Im Publikum ist jetzt action angesagt mit gereckten Fäusten, ein paar kreisenden Matten und Gejohle. Es hätten wirklich mehr Leute kommen sollen, für den ganz großen Brand ist einfach zu viel Platz zwischen den Fans. MANTAR da oben auf der Bühne ist das aber egal. Die gehen ab wie Berserker und verlangen auch einem kleinen Publikum alles ab. Die Leutchen müssen sich dann auch noch mal anstrengen, um noch die Zugabe einzufordern.

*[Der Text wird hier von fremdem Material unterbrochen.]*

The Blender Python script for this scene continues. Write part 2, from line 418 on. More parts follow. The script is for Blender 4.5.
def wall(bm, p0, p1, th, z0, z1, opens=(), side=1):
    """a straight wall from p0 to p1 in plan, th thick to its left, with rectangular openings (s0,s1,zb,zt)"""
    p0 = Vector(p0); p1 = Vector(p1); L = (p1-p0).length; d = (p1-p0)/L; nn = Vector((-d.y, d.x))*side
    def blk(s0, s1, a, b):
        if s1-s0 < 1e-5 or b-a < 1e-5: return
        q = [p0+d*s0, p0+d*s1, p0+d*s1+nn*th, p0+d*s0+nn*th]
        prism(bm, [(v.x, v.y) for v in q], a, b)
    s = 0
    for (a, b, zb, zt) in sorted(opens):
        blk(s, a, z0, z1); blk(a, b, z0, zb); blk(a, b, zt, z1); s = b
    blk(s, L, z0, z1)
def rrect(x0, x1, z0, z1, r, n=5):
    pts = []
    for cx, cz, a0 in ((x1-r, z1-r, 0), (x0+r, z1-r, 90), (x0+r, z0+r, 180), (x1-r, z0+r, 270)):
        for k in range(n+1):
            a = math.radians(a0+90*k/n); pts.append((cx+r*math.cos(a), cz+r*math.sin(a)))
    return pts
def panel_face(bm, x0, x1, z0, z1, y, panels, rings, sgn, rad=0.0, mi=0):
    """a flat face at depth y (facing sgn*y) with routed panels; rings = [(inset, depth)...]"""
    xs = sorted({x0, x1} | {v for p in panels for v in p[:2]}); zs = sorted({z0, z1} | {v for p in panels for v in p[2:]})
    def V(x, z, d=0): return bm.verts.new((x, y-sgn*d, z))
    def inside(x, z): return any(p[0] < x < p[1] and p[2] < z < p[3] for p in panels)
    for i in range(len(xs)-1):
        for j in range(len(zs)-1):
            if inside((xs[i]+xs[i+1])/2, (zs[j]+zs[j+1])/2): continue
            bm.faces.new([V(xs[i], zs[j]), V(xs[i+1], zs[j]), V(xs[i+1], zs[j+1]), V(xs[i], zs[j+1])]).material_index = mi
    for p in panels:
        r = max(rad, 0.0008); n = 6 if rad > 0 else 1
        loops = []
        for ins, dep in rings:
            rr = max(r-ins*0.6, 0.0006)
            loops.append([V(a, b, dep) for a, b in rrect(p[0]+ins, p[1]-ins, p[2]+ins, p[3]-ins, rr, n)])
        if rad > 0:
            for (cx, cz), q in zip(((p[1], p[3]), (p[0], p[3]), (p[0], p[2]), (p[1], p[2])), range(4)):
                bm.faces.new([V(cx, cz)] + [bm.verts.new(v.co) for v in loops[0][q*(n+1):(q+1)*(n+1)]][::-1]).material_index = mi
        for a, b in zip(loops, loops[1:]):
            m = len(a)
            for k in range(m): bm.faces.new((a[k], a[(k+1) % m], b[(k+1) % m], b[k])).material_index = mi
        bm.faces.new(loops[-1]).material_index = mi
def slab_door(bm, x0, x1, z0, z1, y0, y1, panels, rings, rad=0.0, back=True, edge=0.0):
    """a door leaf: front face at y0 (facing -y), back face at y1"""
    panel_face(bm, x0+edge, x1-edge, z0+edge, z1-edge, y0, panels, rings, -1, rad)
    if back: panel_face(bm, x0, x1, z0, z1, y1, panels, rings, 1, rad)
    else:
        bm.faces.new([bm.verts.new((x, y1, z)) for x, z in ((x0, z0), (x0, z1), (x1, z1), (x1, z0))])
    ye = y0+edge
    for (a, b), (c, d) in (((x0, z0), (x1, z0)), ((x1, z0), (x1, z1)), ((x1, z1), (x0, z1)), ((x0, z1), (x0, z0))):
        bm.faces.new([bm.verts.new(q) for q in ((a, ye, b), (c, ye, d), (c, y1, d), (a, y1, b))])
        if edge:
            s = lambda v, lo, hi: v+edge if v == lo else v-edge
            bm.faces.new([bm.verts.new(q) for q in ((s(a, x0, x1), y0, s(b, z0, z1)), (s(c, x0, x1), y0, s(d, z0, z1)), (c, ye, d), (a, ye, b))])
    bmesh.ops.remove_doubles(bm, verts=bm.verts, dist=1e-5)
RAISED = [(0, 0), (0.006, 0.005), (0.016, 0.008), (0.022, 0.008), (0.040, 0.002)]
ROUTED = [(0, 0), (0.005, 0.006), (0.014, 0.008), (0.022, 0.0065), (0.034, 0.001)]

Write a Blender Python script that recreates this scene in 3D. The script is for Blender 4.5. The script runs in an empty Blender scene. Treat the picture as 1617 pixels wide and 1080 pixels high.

Das lohnt sich aber, denn es geht mit dem großartigen „Era Borealis“ weiter. „White Nights“ kommt stilvoll mit viel gleißend hellem Licht daher und dann beenden die beiden ihren fulminanten Auftritt mit – der Name ist Programm – “ The Berserker’s Path“.
Setlist MANTAR:
- „Pest“
- Age Of Hte Absurd
- Taurus
- Spit
- Into The Golden Abyss
- Cross The Cross
- Seek + Forget
- Astral Kannibal
- Obey The Obscene
- Teeth Of The Sea
- Sundowning
- The Huntsmen
Encore:
- Era Borealis
- White Nights
- The Berserker’s Path
Verdammt, das war heiß! Da ist es gut, dass man sich noch mit einem kurzen Bierchen abkühlen kann, bevor man in die eisige Nacht verschwindet.